WRITTEN PROBLEM – Gather from the listing below each line that includes the word "scene", and copy it.

■ ■ ■ ■

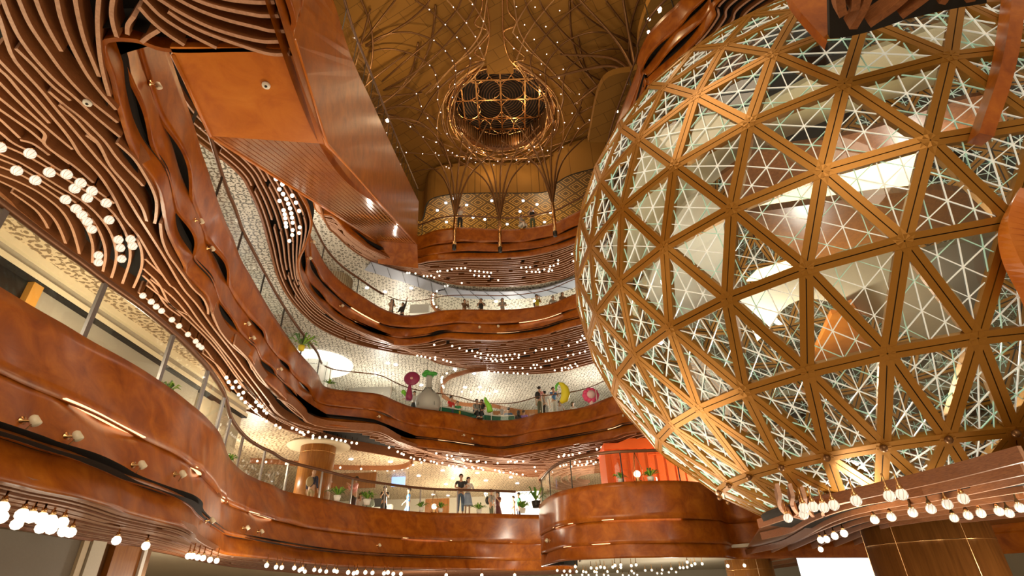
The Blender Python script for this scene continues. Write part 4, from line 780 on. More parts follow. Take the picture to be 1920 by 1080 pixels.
# ------------------------------------------------------------------ globe lamps
def zoom(L, ox, oy, s): return [(ox+x/s, oy+y/s) for x, y in L]
LG = [
 (zoom([(0, 25), (225, 72), (125, 200), (265, 272), (370, 213), (500, 228), (605, 292), (560, 335), (690, 352), (655, 405), (797, 443), (492, 417), (570, 485), (615, 532), (655, 582), (688, 640), (818, 570), (888, 718), (902, 780), (912, 862), (980, 715), (995, 765), (738, 835), (738, 888)], 0, 270, 4), 6.3, .08, 'in the scattered group at the upper left', 'globe lamps in the upper left slats', 1),
 (zoom([(1072, 58), (1135, 103), (1172, 140), (1212, 172), (1290, 238), (1343, 285), (1410, 348), (1468, 400), (1490, 430), (1512, 447)], 0, 540, 4), 6.3, .068, 'in the straight row over the left handrail', 'globe lamps over the left handrail', 1),
 (zoom([(1698, 672), (1715, 705), (1745, 747), (1768, 703), (1795, 743), (1825, 785), (1790, 800), (1810, 828), (1840, 857), (1875, 887), (1918, 915)], 0, 540, 4)+zoom([(400, 455), (420, 480), (440, 490), (460, 520), (480, 538), (402, 527), (447, 585), (478, 600), (548, 630), (580, 648)], 380, 640, 4), 6.3, .06, 'in the cluster where the left handrail bends', 'globe lamps where the rail bends', 0),
 (zoom([(672, 650), (705, 662), (730, 680), (748, 685), (760, 700), (792, 680), (828, 708), (826, 727), (877, 722), (922, 716), (972, 730), (1005, 738), (1037, 743), (1070, 750), (1118, 760), (1155, 765)], 380, 640, 4), 6.3, .058, 'in the row above the round column', 'globe lamps above the round column', 0),
 (zoom([(1398, 797), (1463, 828), (1492, 842), (1508, 850), (1562, 872), (1585, 882), (1630, 885), (1640, 908), (1663, 893), (1712, 900), (1735, 905), (1757, 917), (1798, 912), (1848, 932), (1878, 935), (1905, 938), (1752, 840), (1832, 855), (1835, 878), (1868, 860), (1880, 883)], 380, 640, 4)+zoom([(608, 770), (622, 785), (655, 775), (685, 790), (740, 795), (757, 788), (820, 800), (927, 808), (1020, 798), (1045, 792), (1082, 800), (1100, 793), (1157, 793), (628, 838), (645, 850), (697, 845), (710, 857), (753, 850), (780, 853), (797, 868), (903, 870), (940, 878), (947, 890), (980, 893), (1043, 890), (1067, 902), (1097, 907), (1152, 912)], 740, 700, 4.8), 6.3, .058, 'above the standing couple', 'globe lamps above the standing couple', 0),
 (zoom([(1477, 750), (1520, 745), (1527, 732), (1567, 738), (1603, 732), (1663, 717), (1820, 683), (1862, 667), (1260, 845), (1270, 882)], 740, 700, 4.8), 6.28, .058, 'above the curved drum handrail', 'globe lamps above the drum handrail', 0),
 (zoom([(1490, 835), (1520, 828), (1545, 822), (1590, 838), (1620, 812), (1622, 798), (1665, 795), (1652, 828), (1687, 825), (1723, 822), (1732, 793), (1735, 807), (1767, 790), (1790, 815), (1810, 800), (1847, 802), (1752, 745), (1832, 740), (1888, 745), (1856, 772)], 740, 700, 4.8), 6.25, .058, 'behind the drum glass', 'globe lamps behind the drum glass', 0),
 (zoom([(1578, 927), (1537, 948), (1495, 958), (1437, 966), (1385, 968), (1293, 965), (1267, 963), (1188, 957), (1032, 947), (625, 918), (475, 905), (410, 898)], 380, 640, 4), 6.3, .06, 'on the pale rim behind the round column', 'lamps on the pale rim', 0),
 (zoom([(548, 512), (710, 522), (776, 542), (840, 567), (889, 567), (937, 582), (968, 590), (1030, 602), (1073, 606), (1113, 609), (1150, 611), (1191, 606), (1229, 602), (1272, 595), (1310, 602), (1363, 585), (1462, 563), (1518, 553), (1553, 548), (1600, 545), (1758, 518), (1835, 487), (1867, 470), (1882, 430), (1899, 452)], 700, 540, 4.8), 11.6, .06, 'in the upper string under third gallery', 'upper lamp string under the third gallery', 0),
 (zoom([(917, 614), (965, 626), (1018, 634), (1057, 638), (1100, 643), (1150, 645), (1200, 643), (1250, 638), (1307, 627), (1073, 657), (1113, 659), (1165, 661), (1232, 715), (1277, 713), (1343, 721), (1416, 721), (1456, 721), (1443, 692), (1473, 692), (1508, 713), (1550, 658), (1580, 653), (1607, 643), (1661, 625), (1750, 607), (1799, 599), (1858, 585), (1905, 571)], 700, 540, 4.8), 11.6, .06, 'in the middle string under third gallery', 'middle lamp string under the third gallery', 0),
 (zoom([(1040, 750), (1090, 757), (1123, 759), (1167, 763), (1205, 763), (1263, 767), (1300, 769), (1344, 770), (1387, 772), (1633, 741), (1697, 742), (1697, 722), (1728, 717), (1757, 723), (1785, 716), (1772, 697), (1818, 683), (1836, 702)], 700, 540, 4.8), 11.6, .06, 'on the lowest edge under the third gallery', 'lamps on the lower edge under the third gallery', 0),
 (zoom([(396, 609), (432, 616), (467, 621), (510, 632), (558, 623), (557, 643), (630, 647), (662, 657), (697, 668)], 700, 540, 4.8), 11.6, .06, 'in the short left row under third gallery', 'short lamp row left under the third gallery', 0),
 (zoom([(738, 742), (661, 768), (622, 800), (615, 815), (613, 835), (615, 850), (625, 880), (632, 895), (797, 933), (880, 937), (943, 933), (985, 938), (1045, 947)], 700, 540, 4.8), 11.5, .07, 'on the wavy wooden rim over the sculptures', 'lamps on the wavy rim over the sculptures', 0),
 (zoom([(572, 30), (540, 60), (537, 90), (535, 110), (540, 130), (545, 145), (568, 172)], 700, 540, 4.8), 16.7, .07, 'on the small rim over third gallery', 'lamps on the small curved rim', 0),
 (zoom([(88, 825), (127, 827), (170, 822), (205, 842), (241, 777), (271, 770), (262, 822), (354, 765), (403, 750), (460, 740), (508, 738), (553, 736), (611, 765), (664, 770), (710, 773), (762, 780), (803, 784), (844, 789), (655, 817), (708, 823), (769, 828), (822, 829), (515, 905), (323, 940), (355, 933)], 780, 380, 6)+zoom([(370, 455), (383, 455), (417, 458)], 640, 360, 3), 16.8, .062, 'in the left half under top gallery', 'lamps left under the top gallery', 0),
 (zoom([(925, 872), (1184, 731), (1238, 727), (1284, 727), (1245, 777), (1303, 777), (1347, 779), (1389, 781), (1375, 752), (1443, 752), (1492, 772), (1502, 745), (1510, 716), (1549, 708), (1531, 762), (1597, 687), (1600, 650), (1755, 577), (1772, 656)], 780, 380, 6), 16.8, .062, 'in the right half under top gallery', 'lamps right under the top gallery', 0),
 (zoom([(790, 542), (838, 582), (815, 620), (843, 655), (912, 667), (817, 707), (867, 693), (882, 728), (895, 763), (940, 720), (905, 800), (963, 782), (847, 777), (855, 808), (860, 837), (911, 833), (863, 873), (866, 900), (915, 870), (915, 925), (968, 905), (963, 948), (912, 963), (890, 1007)], 320, 200, 4), 11.6, .07, 'in the column left of the escalator', 'lamps left of the escalator underside', 0),
 (zoom([(15, 15), (15, 120), (245, 90), (350, 115), (465, 130), (570, 155), (700, 180), (188, 195), (460, 240), (577, 250), (715, 280), (795, 290), (1310, 380), (1640, 440)], 0, 950, 6), 1.02, .07, 'in the bottom left slatted ceiling', 'lamps in the bottom left ceiling', 0),
 (zoom([(1412, 930), (1445, 930), (1483, 940), (1523, 945), (1575, 958), (1625, 965)], 0, 810, 4)+zoom([(1500, 1020), (1553, 1030), (1585, 1032), (1655, 1035), (1685, 1048), (1700, 1040), (1715, 1055), (1768, 1045), (1800, 1050), (1835, 1055), (1880, 1050), (1895, 1055)], 0, 720, 3), .95, .06, 'in the bottom row left of centre', 'lamps in the bottom row left of centre', 0),
 (zoom([(38, 1060), (70, 1065), (88, 1060), (135, 1060), (175, 1062), (240, 1065), (262, 1060), (292, 1068), (335, 1068), (590, 1075), (790, 1075), (975, 1075)], 640, 720, 3), .95, .07, 'at the very bottom centre', 'lamps at the bottom centre', 0),
 (zoom([(378, 395), (215, 430), (278, 436), (330, 437), (390, 440), (450, 440), (475, 445), (520, 408), (570, 410), (605, 400), (640, 405), (715, 400), (735, 385), (787, 380), (787, 403), (550, 440), (570, 445), (667, 440), (757, 440), (882, 387), (925, 380), (885, 435), (905, 455), (1007, 430), (1066, 427), (1160, 425), (1115, 455), (1155, 457), (1243, 415), (1220, 447), (1285, 445), (1320, 405), (1350, 405), (1385, 400), (1385, 355), (1425, 385), (1455, 370), (1520, 370), (260, 475), (300, 470), (335, 475), (440, 470), (497, 472), (570, 472), (635, 470), (675, 475), (805, 472), (860, 475), (935, 470)], 1000, 980, 4.8), 1.0, .055, 'crowded under the rounded drum balcony', 'lamps under the drum balcony', 0),
 (zoom([(1750, 390), (1830, 395), (1870, 390), (1900, 385)], 1000, 980, 4.8)+zoom([(395, 930), (440, 925), (500, 900), (570, 880), (395, 1000)], 1440, 780, 4), 1.0, .075, 'between the drum and the dark wood column', 'lamps between drum and column', 0),
 (zoom([(150, 765), (268, 740), (270, 690), (340, 680), (418, 685), (493, 668), (660, 635), (910, 600), (1003, 588), (1465, 620), (1345, 662), (1222, 697), (1085, 725), (925, 757), (800, 778), (1395, 765), (1500, 745), (1597, 730), (1733, 715), (1810, 730), (1890, 688)], 1440, 780, 4), 1.02, .066, 'beneath the sphere at the bottom right', 'lamps beneath the sphere', 1),
]
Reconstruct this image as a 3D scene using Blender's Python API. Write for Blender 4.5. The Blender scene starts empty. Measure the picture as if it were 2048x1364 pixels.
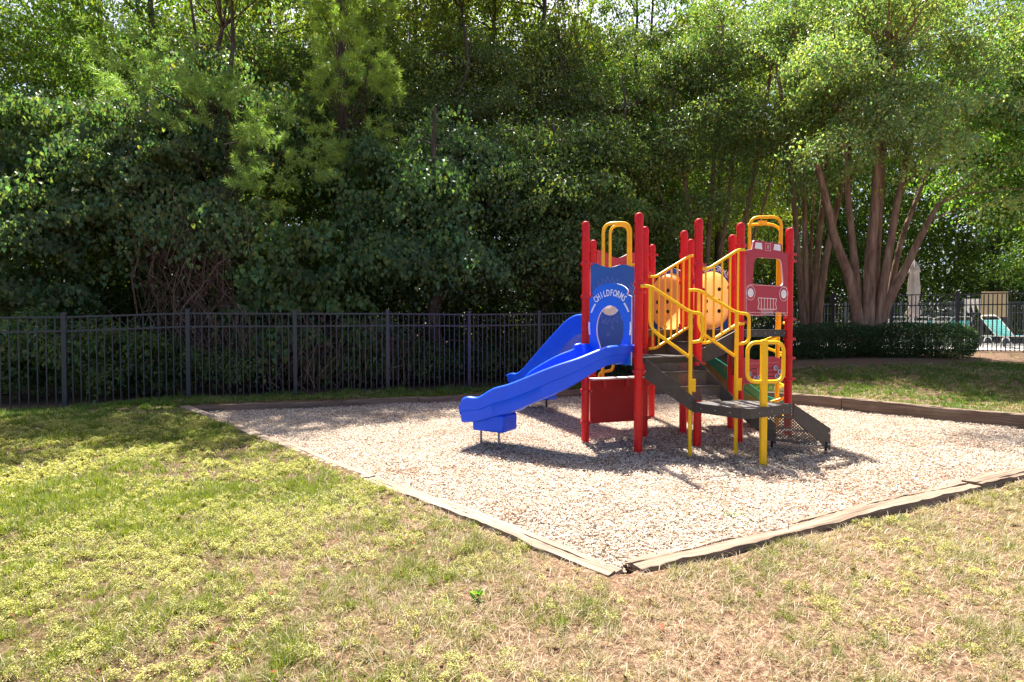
import bpy, bmesh, math, random
import numpy as np
from mathutils import Vector, Matrix
from mathutils.geometry import tessellate_polygon

random.seed(7)
RNG = np.random.default_rng(11)
scene = bpy.context.scene
COL = scene.collection
R = math.radians
F, HZ, CH = 1120.0, 655.0, 1.3          # focal length and horizon row (2048 px wide frame), eye height

# ---------------------------------------------------------------- tagging
def tag(o, label=None, cat=None, group=None, kind=None):
    if label: o['label'] = label
    if cat: o['category'] = cat
    if group: o['group'] = group
    if kind: o['kind'] = kind
    return o

def empty(name, loc=(0, 0, 0), rz=0.0):
    o = bpy.data.objects.new(name, None)
    o.empty_display_size = 0.2
    COL.objects.link(o)
    o.location = loc
    o.rotation_euler = (0, 0, rz)
    return o

def copy_tree(o, parent=None):
    c = o.copy()
    COL.objects.link(c)
    if parent is not None:
        c.parent = parent
    for ch in list(o.children):
        copy_tree(ch, c)
    return c

# ---------------------------------------------------------------- materials
MATS = {}
def nodes_of(name):
    m = bpy.data.materials.new(name)
    m.use_nodes = True
    nt = m.node_tree
    nt.nodes.clear()
    out = nt.nodes.new('ShaderNodeOutputMaterial')
    return m, nt, out

def N(nt, typ, **kw):
    n = nt.nodes.new(typ)
    for k, v in kw.items():
        if k == 'op': n.operation = v
        else: setattr(n, k, v)
    return n

def noise(nt, scale, detail=4.0, rough=0.55, vec=None):
    n = N(nt, 'ShaderNodeTexNoise')
    n.inputs['Scale'].default_value = scale
    n.inputs['Detail'].default_value = detail
    n.inputs['Roughness'].default_value = rough
    if vec is not None: nt.links.new(vec, n.inputs['Vector'])
    return n

def ramp(nt, fac, stops):
    r = N(nt, 'ShaderNodeValToRGB')
    els = r.color_ramp.elements
    while len(els) < len(stops): els.new(0.5)
    for e, (p, c) in zip(els, stops):
        e.position = p
        e.color = (*c, 1) if len(c) == 3 else c
    nt.links.new(fac, r.inputs['Fac'])
    return r

def paint(name, col, rough=0.4, var=0.12, spec=0.5, bump=0.0, bscale=60, scale=7, dirt=0.0, trans=0.0, coat=0.0):
    m, nt, out = nodes_of(name)
    tc = N(nt, 'ShaderNodeTexCoord')
    n1 = noise(nt, scale, 5, 0.6, tc.outputs['Object'])
    d = tuple(c * (1 - var) for c in col); l = tuple(min(1, c * (1 + var)) for c in col)
    cr = ramp(nt, n1.outputs['Fac'], [(0.3, d), (0.7, l)])
    p = N(nt, 'ShaderNodeBsdfPrincipled')
    csock = cr.outputs['Color']
    if dirt > 0:
        n3 = noise(nt, 23, 8, 0.7, tc.outputs['Object'])
        dr = ramp(nt, n3.outputs['Fac'], [(0.52, (0, 0, 0)), (0.72, (dirt, dirt, dirt))])
        mx = N(nt, 'ShaderNodeMixRGB'); mx.inputs['Color2'].default_value = (0.28, 0.22, 0.17, 1)
        nt.links.new(dr.outputs['Color'], mx.inputs['Fac']); nt.links.new(csock, mx.inputs['Color1'])
        csock = mx.outputs['Color']
    nt.links.new(csock, p.inputs['Base Color'])
    n2 = noise(nt, 30, 4, 0.6, tc.outputs['Object'])
    rr = ramp(nt, n2.outputs['Fac'], [(0.3, (rough * .95,) * 3), (0.7, (min(1, rough * 1.08),) * 3)])
    nt.links.new(rr.outputs['Color'], p.inputs['Roughness'])
    p.inputs['Specular IOR Level'].default_value = spec
    if coat: p.inputs['Coat Weight'].default_value = coat
    if bump:
        b = N(nt, 'ShaderNodeBump'); b.inputs['Strength'].default_value = bump; b.inputs['Distance'].default_value = 0.01
        n4 = noise(nt, bscale, 4, 0.6, tc.outputs['Object'])
        nt.links.new(n4.outputs['Fac'], b.inputs['Height']); nt.links.new(b.outputs['Normal'], p.inputs['Normal'])
    surf = p.outputs['BSDF']
    if trans:
        t = N(nt, 'ShaderNodeBsdfTranslucent'); nt.links.new(csock, t.inputs['Color'])
        ms = N(nt, 'ShaderNodeMixShader'); ms.inputs['Fac'].default_value = trans
        nt.links.new(surf, ms.inputs[1]); nt.links.new(t.outputs['BSDF'], ms.inputs[2]); surf = ms.outputs['Shader']
    nt.links.new(surf, out.inputs['Surface'])
    return m

def holes(name, col, rough, pitch, rad, trans=0.0, diag=True):
    """sheet metal or plastic with real round openings, laid out in the mesh's own UV metres"""
    m, nt, out = nodes_of(name)
    uv = N(nt, 'ShaderNodeUVMap'); uv.uv_map = 'UVMap'
    mp = N(nt, 'ShaderNodeMapping'); mp.inputs['Scale'].default_value = (1 / pitch, 1 / pitch, 1)
    if diag: mp.inputs['Rotation'].default_value = (0, 0, R(45))
    nt.links.new(uv.outputs['UV'], mp.inputs['Vector'])
    fr = N(nt, 'ShaderNodeVectorMath', op='FRACTION'); nt.links.new(mp.outputs['Vector'], fr.inputs[0])
    ds = N(nt, 'ShaderNodeVectorMath', op='DISTANCE'); nt.links.new(fr.outputs['Vector'], ds.inputs[0])
    ds.inputs[1].default_value = (.5, .5, 0)
    lt = N(nt, 'ShaderNodeMath', op='LESS_THAN'); nt.links.new(ds.outputs['Value'], lt.inputs[0]); lt.inputs[1].default_value = rad / pitch
    p = N(nt, 'ShaderNodeBsdfPrincipled')
    tc = N(nt, 'ShaderNodeTexCoord')
    n1 = noise(nt, 9, 6, 0.65, tc.outputs['Object'])
    cr = ramp(nt, n1.outputs['Fac'], [(0.3, tuple(c * .75 for c in col)), (0.75, tuple(c * 1.3 for c in col))])
    nt.links.new(cr.outputs['Color'], p.inputs['Base Color'])
    p.inputs['Roughness'].default_value = rough
    surf = p.outputs['BSDF']
    if trans:
        t = N(nt, 'ShaderNodeBsdfTranslucent'); nt.links.new(cr.outputs['Color'], t.inputs['Color'])
        m2 = N(nt, 'ShaderNodeMixShader'); m2.inputs['Fac'].default_value = trans
        nt.links.new(surf, m2.inputs[1]); nt.links.new(t.outputs['BSDF'], m2.inputs[2]); surf = m2.outputs['Shader']
    tr = N(nt, 'ShaderNodeBsdfTransparent')
    ms = N(nt, 'ShaderNodeMixShader')
    nt.links.new(lt.outputs['Value'], ms.inputs['Fac']); nt.links.new(surf, ms.inputs[1]); nt.links.new(tr.outputs['BSDF'], ms.inputs[2])
    nt.links.new(ms.outputs['Shader'], out.inputs['Surface'])
    return m

def leaf_mat(name, trans=0.4, rough=0.45, spec=0.4, tmul=(1.25, 1.35, 0.55)):
    m, nt, out = nodes_of(name)
    at = N(nt, 'ShaderNodeAttribute'); at.attribute_name = 'col'
    p = N(nt, 'ShaderNodeBsdfPrincipled')
    nt.links.new(at.outputs['Color'], p.inputs['Base Color'])
    p.inputs['Roughness'].default_value = rough
    p.inputs['Specular IOR Level'].default_value = spec
    t = N(nt, 'ShaderNodeBsdfTranslucent')
    mu = N(nt, 'ShaderNodeMixRGB', blend_type='MULTIPLY'); mu.inputs['Fac'].default_value = 1
    mu.inputs['Color2'].default_value = (*tmul, 1)
    nt.links.new(at.outputs['Color'], mu.inputs['Color1']); nt.links.new(mu.outputs['Color'], t.inputs['Color'])
    ms = N(nt, 'ShaderNodeMixShader'); ms.inputs['Fac'].default_value = trans
    nt.links.new(p.outputs['BSDF'], ms.inputs[1]); nt.links.new(t.outputs['BSDF'], ms.inputs[2])
    nt.links.new(ms.outputs['Shader'], out.inputs['Surface'])
    return m

def chip_mat(name, rough=0.85):
    m, nt, out = nodes_of(name)
    at = N(nt, 'ShaderNodeAttribute'); at.attribute_name = 'col'
    p = N(nt, 'ShaderNodeBsdfPrincipled')
    nt.links.new(at.outputs['Color'], p.inputs['Base Color'])
    p.inputs['Roughness'].default_value = rough; p.inputs['Specular IOR Level'].default_value = 0.2
    nt.links.new(p.outputs['BSDF'], out.inputs['Surface'])
    return m

def wood_mat(name, c0, c1, c2, sx=1.2):
    m, nt, out = nodes_of(name)
    tc = N(nt, 'ShaderNodeTexCoord')
    oi = N(nt, 'ShaderNodeObjectInfo')
    ad = N(nt, 'ShaderNodeVectorMath', op='ADD')
    cb = N(nt, 'ShaderNodeCombineXYZ')
    ml = N(nt, 'ShaderNodeMath', op='MULTIPLY'); ml.inputs[1].default_value = 37.0
    nt.links.new(oi.outputs['Random'], ml.inputs[0]); nt.links.new(ml.outputs['Value'], cb.inputs['X'])
    nt.links.new(tc.outputs['Object'], ad.inputs[0]); nt.links.new(cb.outputs['Vector'], ad.inputs[1])
    mp = N(nt, 'ShaderNodeMapping'); mp.inputs['Scale'].default_value = (sx, 38, 38)
    nt.links.new(ad.outputs['Vector'], mp.inputs['Vector'])
    g = noise(nt, 1.0, 8, 0.65, mp.outputs['Vector'])
    mp2 = N(nt, 'ShaderNodeMapping'); mp2.inputs['Scale'].default_value = (2.0, 7, 7)
    nt.links.new(ad.outputs['Vector'], mp2.inputs['Vector'])
    g2 = noise(nt, 1.0, 5, 0.6, mp2.outputs['Vector'])
    cr = ramp(nt, g.outputs['Fac'], [(0.28, c0), (0.46, c1), (0.72, c2)])
    mx = N(nt, 'ShaderNodeMixRGB', blend_type='MULTIPLY'); mx.inputs['Fac'].default_value = 0.6
    c2r = ramp(nt, g2.outputs['Fac'], [(0.3, (.55, .5, .46)), (0.65, (1.1, 1.08, 1.05))])
    nt.links.new(cr.outputs['Color'], mx.inputs['Color1']); nt.links.new(c2r.outputs['Color'], mx.inputs['Color2'])
    p = N(nt, 'ShaderNodeBsdfPrincipled'); p.inputs['Roughness'].default_value = 0.85
    p.inputs['Specular IOR Level'].default_value = 0.2
    nt.links.new(mx.outputs['Color'], p.inputs['Base Color'])
    b = N(nt, 'ShaderNodeBump'); b.inputs['Strength'].default_value = 0.9; b.inputs['Distance'].default_value = 0.012
    nt.links.new(g.outputs['Fac'], b.inputs['Height']); nt.links.new(b.outputs['Normal'], p.inputs['Normal'])
    nt.links.new(p.outputs['BSDF'], out.inputs['Surface'])
    return m

def bark_mat(name, c0, c1, c2, zs=3.0, xs=16):
    m, nt, out = nodes_of(name)
    tc = N(nt, 'ShaderNodeTexCoord')
    mp = N(nt, 'ShaderNodeMapping'); mp.inputs['Scale'].default_value = (xs, xs, zs)
    nt.links.new(tc.outputs['Object'], mp.inputs['Vector'])
    g = noise(nt, 1.0, 7, 0.65, mp.outputs['Vector'])
    cr = ramp(nt, g.outputs['Fac'], [(0.3, c0), (0.5, c1), (0.72, c2)])
    p = N(nt, 'ShaderNodeBsdfPrincipled'); p.inputs['Roughness'].default_value = 0.85
    p.inputs['Specular IOR Level'].default_value = 0.25
    nt.links.new(cr.outputs['Color'], p.inputs['Base Color'])
    b = N(nt, 'ShaderNodeBump'); b.inputs['Strength'].default_value = 0.7; b.inputs['Distance'].default_value = 0.02
    nt.links.new(g.outputs['Fac'], b.inputs['Height']); nt.links.new(b.outputs['Normal'], p.inputs['Normal'])
    nt.links.new(p.outputs['BSDF'], out.inputs['Surface'])
    return m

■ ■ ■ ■

TASK RESPONSE –
The Blender Python script for this scene continues. Write part 4, from line 780 on. More parts follow. Take the picture to be 1920 by 1080 pixels.
Reconstruct this image as a 3D scene using Blender's Python API. Write for Blender 4.5. The Blender scene starts empty. Measure the picture as if it were 2048x1364 pixels.
scene = bpy.context.scene
COL = scene.collection